EU remains off track to meet Kyoto targets
LEIGH PHILLIPS
19.06.2008 @ 17:21 CET
Greenhouse gas emissions from the oldest European Union member states have declined slightly, according to the latest EU data.
However, the decline occurred to such a small degree, according to data released on Wednesday (18 June) from the European Environment Agency, that if they continue at this pace, they will overshoot reduction targets set under the Kyoto Protocol in 1997.
Carbon dioxide emissions from the transport sector continued to increase over the 2005-2006 period (Photo: EUobserver.com)
The EEA figures show that the older member states - the EU-15 - reduced their emissions by 0.8 percent between 2005 and 2006 – bringing the total reduction to reached 2.7 percent below 1990 levels.
The emissions of the European Union as a whole, including new member states, decreased slightly in 2006. They were 0.3 percent lower than 2005, reaching a total reduction of 7.7 percent on 1990 levels.
The agency, which advises the EU on environmental issues, issued emissions figures for 2006 as the data is always published with a delay of about two years.
At the Kyoto summit, the EU-15 committed themselves to a joint Kyoto target of at least eight per cent below 1990 levels by 2012.
But, warn environmentalists, if the countries were to reduce emissions more or less equally every year, a linear path drawn from 1990 to 2012 would show that by this point, emissions should have already been reduced to 6.4 percent below 1990 levels.
Countries are not obliged to adhere to such annual reductions, but if they do not achieve them, it means that larger emission cuts will have to be achieved closer to the target date of 2010.
"This data is alarming," said Sonja Meister, a climate campaigner with Friends of the Earth Europe. "The EU will only be able to fight dangerous climate change if all member states reduce their emissions year on year."

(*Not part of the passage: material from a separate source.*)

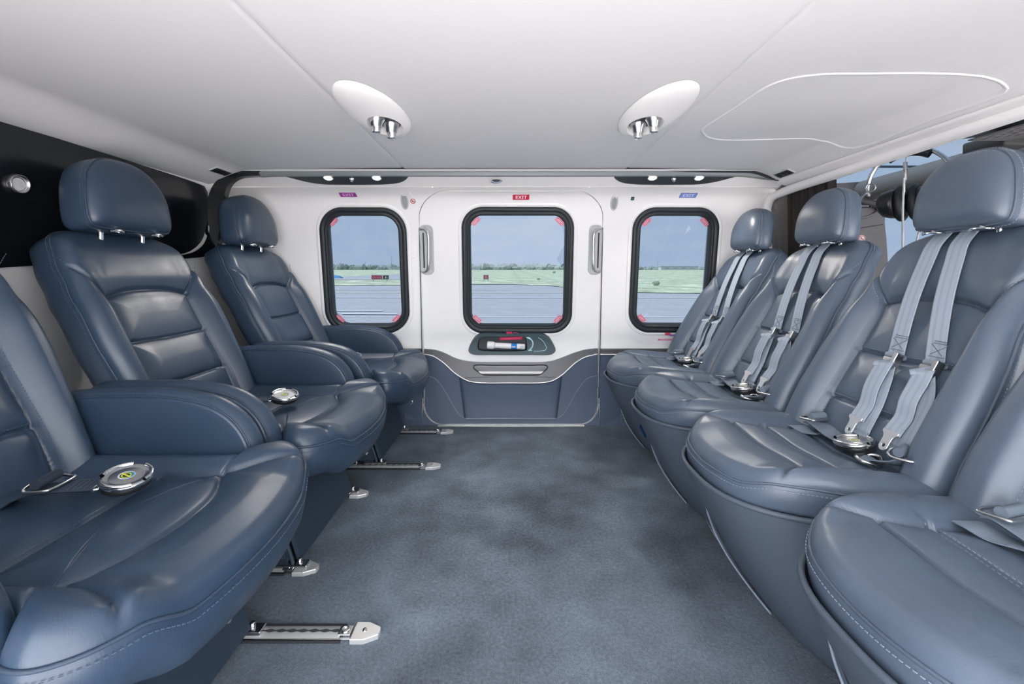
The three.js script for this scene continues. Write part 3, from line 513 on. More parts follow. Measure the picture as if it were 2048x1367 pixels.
{
  const t = thing('dome_light', 'small oval chrome dome light above the sliding door', 'light', soffP(-0.074, 2.212, 0).toArray());
  part('dome', lathe([[0.0001, -0.015], [0.012, -0.0145], [0.026, -0.009], [0.033, -0.002], [0.036, 0]], 36), M.chrome, t); part('lens_rib', box(0.004, 0.016, 0.03, 0, -0.006, 0), M.alu, t); part('lens_rib', box(0.03, 0.013, 0.004, 0, -0.006, 0.004), M.seal, t);
}
// small ceiling plates with three buttons
for (const [x, z, a, label] of [[-1.325, -2.055, 0.10, 'small dark plate with three buttons on the left ceiling corner'], [1.235, -2.036, -0.25, 'small dark plate with three buttons on the right ceiling corner']]) {
  const t = thing('switch_plate', label, 'switch', [x, ceilY(x) - 0.0035, z], 0); t.rotation.z = x < 0 ? 0.36 : -0.42;
  part('plate', box(0.042, 0.006, 0.115, 0, 0, 0, 0.003), M.greyPlastic, t); part('inlay', box(0.034, 0.003, 0.105, 0, -0.003, 0, 0.001), M.fixture, t);
  for (const dz of [-0.034, 0, 0.034]) part('button', cyl(0.010, 0.012, 0.006, 20).translate(0, -0.005, dz), M.dark, t, 'round black button');
}
// air outlet pods
for (const s of [-1, 1]) {
  const cx = s < 0 ? -0.412 : 0.437, cz = -1.372, t = thing('air_vent_pod', s < 0 ? 'white teardrop air vent pod beside the left ceiling seam' : 'white teardrop air vent pod beside the right ceiling seam', 'air vent', [cx, ceilY(cx) - 0.0045, cz], 0, 'ceiling air vent pods');
  const A = 0.088, B = 0.225, yaw = s * 0.07, hole = [-0.012 * s, -0.05], ha = 0.050, hb = 0.092;
  const bulge = (x, z) => { const q = (x / A) ** 2 + (z / B) ** 2; return 0.033 * Math.pow(Math.max(0, 1 - q), 0.5) * (0.9 + 0.35 * smooth(0.1, -0.16, z)); };
  const rot = (x, y, z) => V(x * Math.cos(yaw) + z * Math.sin(yaw), y, -x * Math.sin(yaw) + z * Math.cos(yaw));
  const O = range(90, (i) => [A * Math.cos(i / 45 * Math.PI), B * Math.sin(i / 45 * Math.PI)]), I = range(60, (i) => [hole[0] + ha * Math.cos(i / 30 * Math.PI), hole[1] + hb * Math.sin(i / 30 * Math.PI)]);
  part('shell', [ringPatch(O, I, hole, (x, z) => rot(x, -bulge(x, z), z), 30, 140)], M.white, t);
  const wellY = -0.010;
  part('well', [sheet((u, v) => { const i = Math.round(u * 60) % 60, k = lerp(1, 0.86, v); const x = hole[0] + (I[i][0] - hole[0]) * k, z = hole[1] + (I[i][1] - hole[1]) * k; return rot(x, lerp(-bulge(I[i][0], I[i][1]), wellY, v), z); }, 60, 6, true)], M.white, t, 'white inner wall of the vent opening');
  part('well_plate', [placeOn(new THREE.CircleGeometry(1, 40).scale(ha * 0.9, hb * 0.9, 1), rot(hole[0], wellY - 0.001, hole[1]), V(0, -1, 0), V(0, 0, -1))], M.tealDark, t, 'dark back plate');
  for (const [dx, dz] of [[s * 0.018, 0.030], [-s * 0.008, -0.034]]) {
    const nz = part('air_nozzle', lathe([[0.0001, -0.050], [0.011, -0.050], [0.013, -0.047], [0.0135, -0.031], [0.0165, -0.029], [0.019, -0.018], [0.024, -0.010], [0.026, 0]], 32).translate(...rot(hole[0] + dx, -0.010, hole[1] + dz).toArray()), M.steel, t, 'chrome swivel air nozzle');
    part('knob_cap', [...range(8, (i) => box(0.003, 0.014, 0.003, 0.0135 * Math.cos(i * 0.785), -0.040, 0.0135 * Math.sin(i * 0.785)).translate(...rot(hole[0] + dx, -0.010, hole[1] + dz).toArray()))], M.steel, nz, 'ribbed knob');
  }
}

/* ------------------------------------------------ seat tracks in the floor */
function track(z, xEnd, len, label, narrow) {
  const t = thing('seat_track', label, 'floor rail', [xEnd, 0, z], 0, 'silver seat rails across the carpet');
  const w = 0.034;
  const rail = new THREE.Shape(); rail.moveTo(0, -w / 2); rail.lineTo(0, w / 2); rail.lineTo(-len, w / 2); rail.lineTo(-len, -w / 2);
  part('bed', box(len, 0.006, w, -len / 2 - 0.05, 0.002, 0, 0.001), M.steel, t);
  const pitch = 0.0254, n = Math.floor(len / pitch), lip = (s) => sheet((u, v) => { const x = -0.075 - u * (len - 0.03), c = 0.5 + 0.5 * Math.cos((u * (len - 0.03)) / pitch * 2 * Math.PI), inner = 0.0055 - 0.0035 * c; return V(x, 0.007 + 0.004 * Math.sin(v * Math.PI * 0.5), s * lerp(w / 2 + 0.001, inner, v)); }, n * 10, 4, false, s > 0);
  part('lip', [lip(1)], M.railMetal, t, 'scalloped rail lip'); part('lip', [lip(-1)], M.railMetal, t, 'scalloped rail lip');
  part('carpet_edge', [box(len - 0.02, 0.007, 0.008, -len / 2 - 0.06, 0.004, -w / 2 - 0.006, 0.003), box(len - 0.02, 0.006, 0.006, -len / 2 - 0.06, 0.003, w / 2 + 0.005, 0.003)], std(rgb(0.02, 0.02, 0.026), 0.9), t, 'dark bound carpet edge');
  const cap = new THREE.Shape(); cap.moveTo(0.010, -0.010); cap.quadraticCurveTo(0.014, 0, 0.010, 0.010); cap.lineTo(-0.018, 0.024); cap.lineTo(-0.046, 0.024); cap.lineTo(-0.046, -0.024); cap.lineTo(-0.018, -0.024); cap.closePath();
  const e = part('end_cap', new THREE.ExtrudeGeometry(cap, { depth: 0.009, bevelEnabled: true, bevelSize: 0.002, bevelThickness: 0.002, bevelSegments: 2 }).rotateX(-Math.PI / 2).translate(0, 0.001, 0), M.railMetal, t, 'pointed silver end cap');
  part('screw', lathe([[0.0001, 0.0035], [0.004, 0.003], [0.0055, 0]].reverse(), 16).translate(-0.022, 0.012, 0), M.steel, e);
  const st = part('stop_block', box(0.030, 0.008, 0.028, -0.066, 0.009, 0, 0.002), M.steel, t); part('stop_bolt', new THREE.TorusGeometry(0.008, 0.0022, 8, 24).rotateX(Math.PI / 2).translate(-0.066, 0.0135, 0), M.chrome, st, 'round bolt head');
  return t;
}
track(-1.037, -0.315, 0.60, 'nearest silver seat rail, running out from under the nearest left seat');
track(-1.263, -0.555, 0.20, 'short silver rail end at the near foot of the middle left seat');
track(-1.689, -0.55, 0.20, 'small silver rail end at the far foot of the middle left seat');
track(-1.930, -0.315, 0.60, 'long silver seat rail running out from under the near edge of the farthest left seat');
track(-2.350, -0.315, 0.60, 'silver seat rail lying next to the side wall below the far left window');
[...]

The environmental group argues that the European Commission should be given the power to ensure that EU states comply with their targets.
"Time is running out and only strong legislation including annual cuts will bring the EU on track to meet its long-term targets," said Ms Meister.

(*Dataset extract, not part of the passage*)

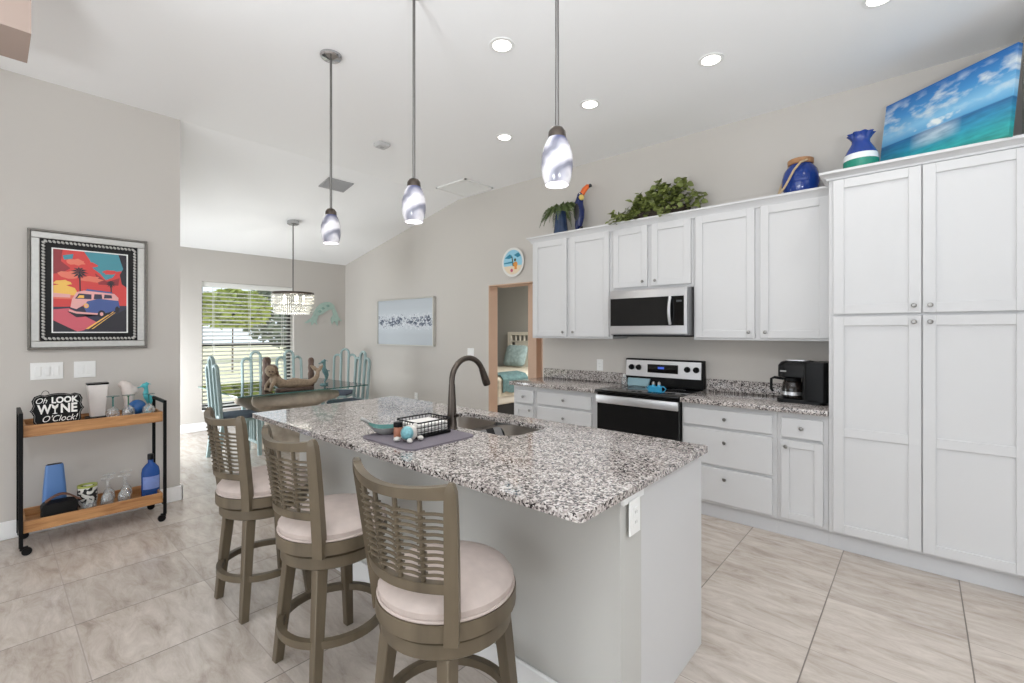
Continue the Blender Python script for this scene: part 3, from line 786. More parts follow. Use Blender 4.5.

Meanwhile, carbon dioxide emissions from the transport sector continued to increase over the 2005-2006 period, and large growth in all greenhouse gas emissions continued apace in the aviation and shipping sectors.
The data is troubling for the EU. If the earlier Kyoto reduction targets are not on schedule to be met, this brings into question how realistic the more ambitious new goals of a reduction of 20 percent by 2020, agreed to by EU leaders last spring.
Additionally, the decrease in EU-15 emissions was due to 2006's unusually warmer weather – meaning that people did not have to heat their homes as much – rather than as a result of political movement on the part of governments.
Furthermore, CO2 emissions also continued to climb in the newest 12 EU member states – a development that produced a mild rebuke from environment commissioner Stavros Dimas.
"The emission increases in the majority of EU-12 countries are not helpful," he said.
"The EU-12 countries have to bear in mind that they cannot rely on the successes of the past," he added, referring to the large drop in carbon emissions experienced in eastern Europe as a result of the sharp decline in the countries' economies following the collapse of the Soviet bloc.
"Our targets for reducing greenhouse gas emissions after 2012 are for the EU-27 together," he continued, "and a continuous effort will be required by all member states to achieve them."
Across the EU, heavier use of coal for power and heat production resulted in an increase of 15.4 million tonnes of CO2 from this sector. Poland alone accounted for an increase of 7.6 million tonnes of emissions for power and heat production.
Of the EU-15, Denmark and Finland experienced the biggest relative increase in GHG emissions (10.9% and 16.3 % respectively), due to heavier use of solid fossil fuels for power generation.